(Data items)
--- start ---
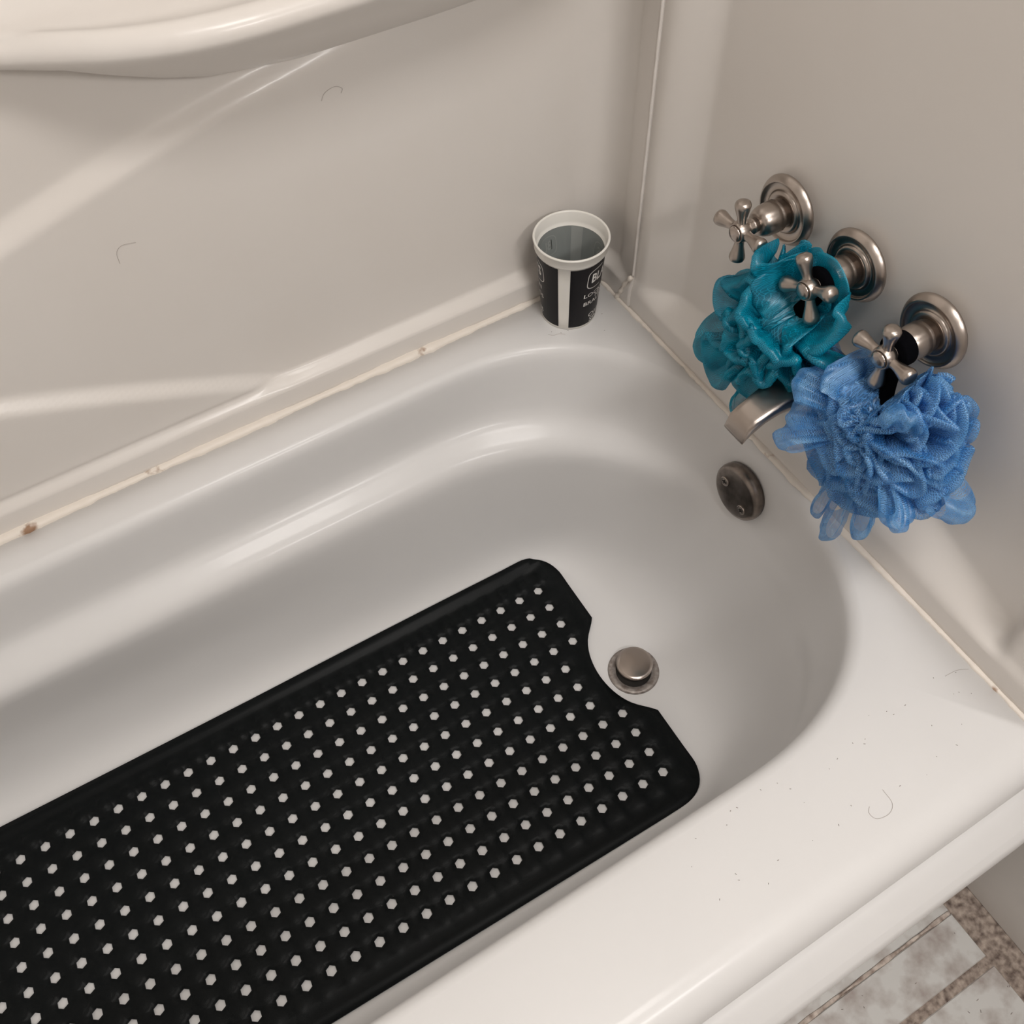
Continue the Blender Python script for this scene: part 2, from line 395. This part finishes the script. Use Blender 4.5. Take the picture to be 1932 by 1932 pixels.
# ------------------------------------------------------------------ bath mat
P = .0304; th = -.022
mx, my = -.2114, -.2002
ex = Vector((-math.cos(th), -math.sin(th))); ey = Vector((math.sin(th), -math.cos(th)))
def lat(i, j): return Vector((mx, my)) + P*(i*ex + j*ey)
NI = 28
out = []
def arc(cx, cy, r, a0, a1, n):
    for k in range(n+1):
        a = math.radians(lerp(a0, a1, k/n)); out.append((cx + r*math.cos(a), cy + r*math.sin(a)))
# lattice coordinates (i grows to the left end, j grows to the front)
i0, i1, j0, j1 = -1.38, NI-1+1.38, -1.66, 11.62
r = 1.5
arc(i0+r, j0+r, r, 270, 180, 12)
# drain notch on the i0 side, centred at jc
jc = 5.05; hw = 2.05; dp = 1.28
for t in range(0, 5): out.append((i0, lerp(j0+r, jc-hw-.55, (t+1)/5)))
nt = 22
for t in range(nt+1):
    u = t/nt; jj = jc - hw - .35 + (2*hw+.7)*u; q = 1-abs(2*u-1)**2.6
    # round shoulders then a circular bite
    out.append((i0 - .0 + dp*(1-(2*u-1)**2)**.62*1.0 if 0 < u < 1 else i0 + .02, jj))
for t in range(0, 5): out.append((i0, lerp(jc+hw+.55, j1-r, t/4)))
arc(i0+r, j1-r, r, 180, 90, 12)
for t in range(1, 30): out.append((lerp(i0+r, i1-r, t/30), j1))
arc(i1-r, j1-r, r, 90, 0, 12)
for t in range(1, 12): out.append((i1, lerp(j1-r, j0+r, t/12)))
arc(i1-r, j0+r, r, 0, -90, 12)
for t in range(1, 30): out.append((lerp(i1-r, i0+r, t/30), j0))
pl = [out[0]]
nsm = [k for k, q in enumerate(out) if q[0] < i0 + 1.5 and abs(q[1]-jc) < hw + .9]
for it in range(3):
    prev_ = list(out)
    for k in nsm[1:-1]: out[k] = tuple((prev_[k-1][c] + 2*prev_[k][c] + prev_[k+1][c])/4 for c in (0, 1))
for q in out[1:]:
    if (q[0]-pl[-1][0])**2 + (q[1]-pl[-1][1])**2 > 1e-4: pl.append(q)
out = pl
holes = []
for i in range(NI):
    for j in range(11):
        if i == 0 and 4 <= j <= 6: continue
        holes.append((i, j))
HR = .215
pts = [Vector(q) for q in out]; edges = [(k, (k+1) % len(out)) for k in range(len(out))]
hexr = math.radians(25)
for (i, j) in holes:
    b0 = len(pts)
    for k in range(6):
        a = hexr + k*PI/3; pts.append(Vector((i + HR*math.cos(a), j + HR*math.sin(a))))
    edges += [(b0+k, b0+(k+1) % 6) for k in range(6)]
def inside(p, poly):
    c = False; n = len(poly)
    for k in range(n):
        x1, y1 = poly[k]; x2, y2 = poly[(k+1) % n]
        if (y1 > p[1]) != (y2 > p[1]) and p[0] < (x2-x1)*(p[1]-y1)/(y2-y1)+x1: c = not c
    return c
bumps = []
for i in range(-1, NI):
    for j in range(-1, 12):
        c = (i+.5, j+.5-1+.0)
        c = (i+.5, j-.5)
        if 0 <= j <= 11 and inside(c, out) and min((c[0]-q[0])**2 + (c[1]-q[1])**2 for q in out) > .30: bumps.append(c)
for c in bumps:
    pts.append(Vector(c))
    for rr, nn in ((.13, 6), (.24, 8), (.33, 10)):
        for k in range(nn):
            a = 2*PI*k/nn + rr; pts.append(Vector((c[0]+rr*math.cos(a), c[1]+rr*math.sin(a))))
for a in range(int((i1-i0)/.5)):
    for jj in (j0+.25, j0+.4, j0+.52, j0+.9, j1-.9, j1-.45):
        c = (i0 + .6 + a*.5, jj)
        if inside(c, out): pts.append(Vector(c))
vo, eo, fo_, _, _, _ = delaunay_2d_cdt(pts, edges, [], 0, 1e-5)
hs = set(holes)
def bump_h(u, v):
    bi, bj = math.floor(u)+.5, math.floor(v)+.5
    d2 = (u-bi)**2 + (v-bj)**2
    if d2 < .34**2 and (bi, bj) in bset: return (.0038 if abs(bj+.5) < .1 else .0018)*math.sqrt(max(0, 1-d2/.34**2))
    return 0
bset = set(bumps)
mv = []
for v in vo:
    w = lat(v.x, v.y)
    t_ = tubz(w.x, w.y) + .0030
    z = max(-.3305, -math.log(math.exp(-500*t_) + math.exp(500*.3225))/500)
    # the lip at the long back edge and a rounded rim all round
    h = bump_h(v.x, v.y)
    if v.y < j0 + .52 and i0+.9 < v.x: h += .0028*ss((j0+.50-v.y)/.10)
    mv.append((w.x, w.y, z + .0005 + h))
mf = []
for f in fo_:
    c = sum((vo[k] for k in f), Vector((0, 0)))/len(f)
    if not inside(c, out): continue
    ci, cj = round(c.x), round(c.y)
    if (ci, cj) in hs and (c.x-ci)**2 + (c.y-cj)**2 < (HR*.86)**2: continue
    mf.append(tuple(f))
mo = obj('bath_mat', mv, mf, M_RUB)
recalc(mo)
if mo.data.polygons[0].normal.z < 0: mo.data.flip_normals()
md = mo.modifiers.new('th', 'SOLIDIFY'); md.thickness = .0022; md.offset = -1
tag(mo, 'black rubber bath mat with hexagonal holes lying in the tub', 'bath mat')

# ------------------------------------------------------------------ drain
dr = empty('drain_stopper', 'round satin metal drain stopper set in the tub floor', 'drain', (-.168, -.370, -.3336))
obj('flange', *lathe([(.0345, 0), (.0340, .0018), (.031, .0028), (.027, .0020), (.0245, .0006), (.0235, .0004)], 56), M_SCALE, dr)
obj('drain_opening', *lathe([(.0238, .0006), (.0238, .0011), (0, .0011)], 40), M_DARK, dr)
obj('stopper_cap', *lathe([(.0175, .001), (.0175, .0080), (.0236, .0085), (.0243, .0095), (.0243, .0122), (.0236, .0132), (.020, .0138), (.010, .0144), (0, .0146)], 56, Matrix.Translation((.0035, .004, 0))), M_STEEL, dr)

# ------------------------------------------------------------------ overflow plate
ov = empty('overflow_plate', 'round dark metal overflow plate on the inner end of the tub', 'overflow plate', (-.0232, -.3430, -.0600))
nrm = Vector((-1, 0, .08)).normalized()
ov.rotation_euler = nrm.to_track_quat('Z', 'Y').to_euler()
obj('plate', *lathe([(.0355, -.004), (.0362, .003), (.0350, .0075), (.0325, .0098), (.030, .0104), (.015, .0100), (0, .0099)], 64), M_NICKEL_DK, ov)
iq = ov.rotation_euler.to_matrix().inverted()
for d in (Vector((0, .0185, .004)), Vector((0, -.0165, -.0115))):
    q = iq @ d; q.z = 0
    sc = obj('screw', *lathe([(.0062, .0095), (.0062, .0112), (.0052, .0118), (.0045, .0112), (.0036, .0116), (.0012, .0118), (0, .0108)], 20, Matrix.Translation(q)), M_NICKEL, ov)
    cr = merge([box(-.003, .003, -.0005, .0005, .0114, .0122), box(-.0005, .0005, -.003, .003, .0114, .0122)])
    obj('screw_slot', [Matrix.Translation(q) @ Vector(v) for v in cr[0]], cr[1], M_DARK, sc, smooth=False)

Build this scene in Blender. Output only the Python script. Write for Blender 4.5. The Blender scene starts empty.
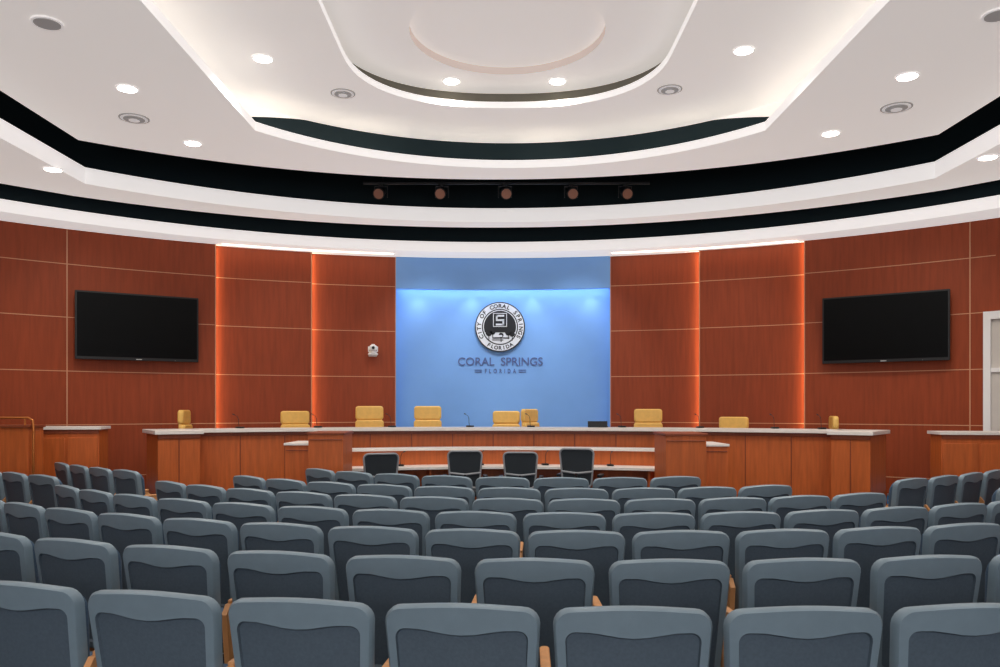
import bpy, bmesh, math, random
from math import sin, cos, pi, radians, sqrt, atan2, asin
from mathutils import Vector, Matrix
random.seed(4)
scene = bpy.context.scene
EYE = 1.6
F = 800.0
HOR = 408.0
WC = (-0.15, 3.6)      # centre of round room
SC = (0.75, 11.8)      # centre of the seating arcs

# ------------------------------------------------------------------ materials
def lin(c):
    return tuple(((x/255.0)/12.92 if x/255.0 <= 0.04045 else ((x/255.0+0.055)/1.055)**2.4) for x in c)

def mat(name, rgb, rough=0.6, metal=0.0, emit=None, estr=0.0, var=0.0, vscale=8.0, vstretch=(1,1,1), bump=0.0, spec=0.5, coat=0.0):
    m = bpy.data.materials.new(name)
    m.use_nodes = True
    nt = m.node_tree
    b = nt.nodes['Principled BSDF']
    c = lin(rgb) + (1,)
    b.inputs['Base Color'].default_value = c
    b.inputs['Roughness'].default_value = rough
    b.inputs['Metallic'].default_value = metal
    b.inputs['Specular IOR Level'].default_value = spec
    b.inputs['Coat Weight'].default_value = coat
    if emit is not None:
        b.inputs['Emission Color'].default_value = lin(emit) + (1,)
        b.inputs['Emission Strength'].default_value = estr
    if var > 0 or bump > 0:
        tc = nt.nodes.new('ShaderNodeTexCoord')
        mp = nt.nodes.new('ShaderNodeMapping')
        mp.inputs['Scale'].default_value = vstretch
        nz = nt.nodes.new('ShaderNodeTexNoise')
        nz.inputs['Scale'].default_value = vscale
        nz.inputs['Detail'].default_value = 6
        nt.links.new(tc.outputs['Object'], mp.inputs['Vector'])
        nt.links.new(mp.outputs['Vector'], nz.inputs['Vector'])
        if var > 0:
            rp = nt.nodes.new('ShaderNodeValToRGB')
            rp.color_ramp.elements[0].position = 0.3
            rp.color_ramp.elements[1].position = 0.7
            rp.color_ramp.elements[0].color = tuple(x*(1-var) for x in c[:3]) + (1,)
            rp.color_ramp.elements[1].color = tuple(min(1, x*(1+var)) for x in c[:3]) + (1,)
            nt.links.new(nz.outputs['Fac'], rp.inputs['Fac'])
            nt.links.new(rp.outputs['Color'], b.inputs['Base Color'])
        if bump > 0:
            bp = nt.nodes.new('ShaderNodeBump')
            bp.inputs['Strength'].default_value = bump
            bp.inputs['Distance'].default_value = 0.01
            nt.links.new(nz.outputs['Fac'], bp.inputs['Height'])
            nt.links.new(bp.outputs['Normal'], b.inputs['Normal'])
    return m

M = {}
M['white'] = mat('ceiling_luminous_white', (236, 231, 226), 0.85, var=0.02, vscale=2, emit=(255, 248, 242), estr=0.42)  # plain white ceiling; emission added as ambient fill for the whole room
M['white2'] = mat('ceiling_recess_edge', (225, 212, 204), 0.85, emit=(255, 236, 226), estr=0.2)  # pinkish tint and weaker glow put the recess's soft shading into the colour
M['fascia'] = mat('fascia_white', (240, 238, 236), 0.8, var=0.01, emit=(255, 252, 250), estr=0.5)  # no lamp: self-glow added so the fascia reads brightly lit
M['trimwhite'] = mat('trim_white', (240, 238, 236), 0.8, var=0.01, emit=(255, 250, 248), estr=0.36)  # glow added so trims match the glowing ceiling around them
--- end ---
- [YOUR INSTRUCTIONS] Using the listing, copy every line where the word "Blender" shows up.

- [EXERCISE OUTPUT]
Continue the Blender Python script for this scene: part 2, from line 395. This part finishes the script. Use Blender 4.5. Take the picture to be 1932 by 1932 pixels.
Build this scene in Blender. Output only the Python script. Write for Blender 4.5. The Blender scene starts empty.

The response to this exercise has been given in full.